Task directions: Give back an exact copy of the lines from the start of the material through the line bearing "return np.where(c <= .04045, c". Include both ends and nothing else.

>> Begin Data supplied

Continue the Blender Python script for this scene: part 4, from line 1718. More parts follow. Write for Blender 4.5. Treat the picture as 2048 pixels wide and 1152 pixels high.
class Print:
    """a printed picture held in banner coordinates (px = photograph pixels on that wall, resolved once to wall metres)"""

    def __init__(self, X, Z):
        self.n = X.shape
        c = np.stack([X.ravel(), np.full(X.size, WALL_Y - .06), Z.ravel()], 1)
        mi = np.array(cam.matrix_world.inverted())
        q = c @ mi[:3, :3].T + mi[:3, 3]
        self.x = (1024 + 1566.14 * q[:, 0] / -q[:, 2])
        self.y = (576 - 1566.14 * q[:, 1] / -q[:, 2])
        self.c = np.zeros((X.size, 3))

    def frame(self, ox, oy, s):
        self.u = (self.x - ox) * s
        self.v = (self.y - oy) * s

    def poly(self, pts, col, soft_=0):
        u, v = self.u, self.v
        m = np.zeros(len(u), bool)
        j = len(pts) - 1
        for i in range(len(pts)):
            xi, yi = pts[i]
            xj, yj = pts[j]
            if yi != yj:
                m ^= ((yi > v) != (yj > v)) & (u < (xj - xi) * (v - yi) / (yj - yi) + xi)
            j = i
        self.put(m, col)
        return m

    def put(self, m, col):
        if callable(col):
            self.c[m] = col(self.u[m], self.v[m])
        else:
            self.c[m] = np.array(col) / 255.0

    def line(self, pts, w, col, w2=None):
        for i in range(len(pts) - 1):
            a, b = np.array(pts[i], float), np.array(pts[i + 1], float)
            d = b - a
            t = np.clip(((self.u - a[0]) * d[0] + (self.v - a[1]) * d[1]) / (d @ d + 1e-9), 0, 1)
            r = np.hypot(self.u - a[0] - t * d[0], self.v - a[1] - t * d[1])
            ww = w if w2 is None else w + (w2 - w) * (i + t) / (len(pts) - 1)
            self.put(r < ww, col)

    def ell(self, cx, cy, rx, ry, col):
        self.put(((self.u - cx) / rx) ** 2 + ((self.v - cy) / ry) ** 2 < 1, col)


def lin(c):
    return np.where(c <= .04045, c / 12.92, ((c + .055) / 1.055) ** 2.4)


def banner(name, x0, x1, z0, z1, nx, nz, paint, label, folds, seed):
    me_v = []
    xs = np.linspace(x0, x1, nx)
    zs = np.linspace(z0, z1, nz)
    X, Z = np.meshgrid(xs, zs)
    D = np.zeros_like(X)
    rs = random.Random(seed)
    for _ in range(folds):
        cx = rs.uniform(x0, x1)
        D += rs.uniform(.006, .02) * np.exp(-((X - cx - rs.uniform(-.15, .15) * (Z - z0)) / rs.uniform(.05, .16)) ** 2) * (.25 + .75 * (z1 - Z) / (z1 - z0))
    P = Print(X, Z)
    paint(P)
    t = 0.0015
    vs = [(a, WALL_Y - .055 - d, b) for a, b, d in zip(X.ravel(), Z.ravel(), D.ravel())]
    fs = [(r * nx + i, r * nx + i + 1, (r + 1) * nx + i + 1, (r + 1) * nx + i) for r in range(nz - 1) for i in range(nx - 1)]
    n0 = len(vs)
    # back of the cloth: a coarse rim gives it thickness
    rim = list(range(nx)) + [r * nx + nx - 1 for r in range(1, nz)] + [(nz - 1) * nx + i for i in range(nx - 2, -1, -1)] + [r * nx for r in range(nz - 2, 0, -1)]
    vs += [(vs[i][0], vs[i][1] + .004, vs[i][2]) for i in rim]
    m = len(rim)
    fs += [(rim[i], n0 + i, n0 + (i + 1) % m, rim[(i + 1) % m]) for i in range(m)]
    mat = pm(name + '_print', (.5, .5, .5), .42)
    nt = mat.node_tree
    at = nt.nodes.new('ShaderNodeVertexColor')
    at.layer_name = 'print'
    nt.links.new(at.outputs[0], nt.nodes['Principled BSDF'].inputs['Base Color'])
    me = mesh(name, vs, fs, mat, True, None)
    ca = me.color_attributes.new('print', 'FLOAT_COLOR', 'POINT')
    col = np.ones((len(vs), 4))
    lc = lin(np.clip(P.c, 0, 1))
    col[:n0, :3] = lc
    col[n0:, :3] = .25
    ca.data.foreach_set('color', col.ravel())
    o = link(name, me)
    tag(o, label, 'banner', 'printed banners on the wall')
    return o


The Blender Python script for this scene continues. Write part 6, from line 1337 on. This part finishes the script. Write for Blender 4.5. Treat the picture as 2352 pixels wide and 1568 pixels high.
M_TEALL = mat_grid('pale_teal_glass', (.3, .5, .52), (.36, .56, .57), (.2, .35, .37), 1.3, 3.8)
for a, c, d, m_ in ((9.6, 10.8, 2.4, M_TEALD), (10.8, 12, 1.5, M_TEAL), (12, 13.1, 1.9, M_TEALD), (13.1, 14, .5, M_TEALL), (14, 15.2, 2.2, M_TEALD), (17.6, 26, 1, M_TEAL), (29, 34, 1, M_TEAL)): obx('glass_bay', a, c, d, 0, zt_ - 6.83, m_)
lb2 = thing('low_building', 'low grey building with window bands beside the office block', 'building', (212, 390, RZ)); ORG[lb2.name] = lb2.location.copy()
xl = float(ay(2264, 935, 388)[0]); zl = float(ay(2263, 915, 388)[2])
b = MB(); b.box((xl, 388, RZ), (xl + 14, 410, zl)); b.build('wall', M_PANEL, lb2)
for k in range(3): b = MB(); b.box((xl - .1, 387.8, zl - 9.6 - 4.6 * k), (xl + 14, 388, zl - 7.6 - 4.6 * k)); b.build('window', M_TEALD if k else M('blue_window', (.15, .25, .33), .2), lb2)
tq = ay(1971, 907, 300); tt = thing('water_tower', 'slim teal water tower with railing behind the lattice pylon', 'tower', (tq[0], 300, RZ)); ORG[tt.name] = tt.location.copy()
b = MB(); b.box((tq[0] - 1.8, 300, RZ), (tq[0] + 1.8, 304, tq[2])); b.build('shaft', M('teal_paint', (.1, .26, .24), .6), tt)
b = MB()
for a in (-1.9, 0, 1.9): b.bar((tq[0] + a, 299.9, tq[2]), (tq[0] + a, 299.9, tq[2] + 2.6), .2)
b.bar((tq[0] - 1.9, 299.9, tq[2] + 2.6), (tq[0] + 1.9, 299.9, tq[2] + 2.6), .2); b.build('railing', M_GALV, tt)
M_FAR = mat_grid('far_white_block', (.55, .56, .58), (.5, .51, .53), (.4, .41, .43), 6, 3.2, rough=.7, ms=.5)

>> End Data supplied

Final result:
Continue the Blender Python script for this scene: part 4, from line 1718. More parts follow. Write for Blender 4.5. Treat the picture as 2048 pixels wide and 1152 pixels high.
class Print:
    """a printed picture held in banner coordinates (px = photograph pixels on that wall, resolved once to wall metres)"""

    def __init__(self, X, Z):
        self.n = X.shape
        c = np.stack([X.ravel(), np.full(X.size, WALL_Y - .06), Z.ravel()], 1)
        mi = np.array(cam.matrix_world.inverted())
        q = c @ mi[:3, :3].T + mi[:3, 3]
        self.x = (1024 + 1566.14 * q[:, 0] / -q[:, 2])
        self.y = (576 - 1566.14 * q[:, 1] / -q[:, 2])
        self.c = np.zeros((X.size, 3))

    def frame(self, ox, oy, s):
        self.u = (self.x - ox) * s
        self.v = (self.y - oy) * s

    def poly(self, pts, col, soft_=0):
        u, v = self.u, self.v
        m = np.zeros(len(u), bool)
        j = len(pts) - 1
        for i in range(len(pts)):
            xi, yi = pts[i]
            xj, yj = pts[j]
            if yi != yj:
                m ^= ((yi > v) != (yj > v)) & (u < (xj - xi) * (v - yi) / (yj - yi) + xi)
            j = i
        self.put(m, col)
        return m

    def put(self, m, col):
        if callable(col):
            self.c[m] = col(self.u[m], self.v[m])
        else:
            self.c[m] = np.array(col) / 255.0

    def line(self, pts, w, col, w2=None):
        for i in range(len(pts) - 1):
            a, b = np.array(pts[i], float), np.array(pts[i + 1], float)
            d = b - a
            t = np.clip(((self.u - a[0]) * d[0] + (self.v - a[1]) * d[1]) / (d @ d + 1e-9), 0, 1)
            r = np.hypot(self.u - a[0] - t * d[0], self.v - a[1] - t * d[1])
            ww = w if w2 is None else w + (w2 - w) * (i + t) / (len(pts) - 1)
            self.put(r < ww, col)

    def ell(self, cx, cy, rx, ry, col):
        self.put(((self.u - cx) / rx) ** 2 + ((self.v - cy) / ry) ** 2 < 1, col)


def lin(c):
    return np.where(c <= .04045, c / 12.92, ((c + .055) / 1.055) ** 2.4)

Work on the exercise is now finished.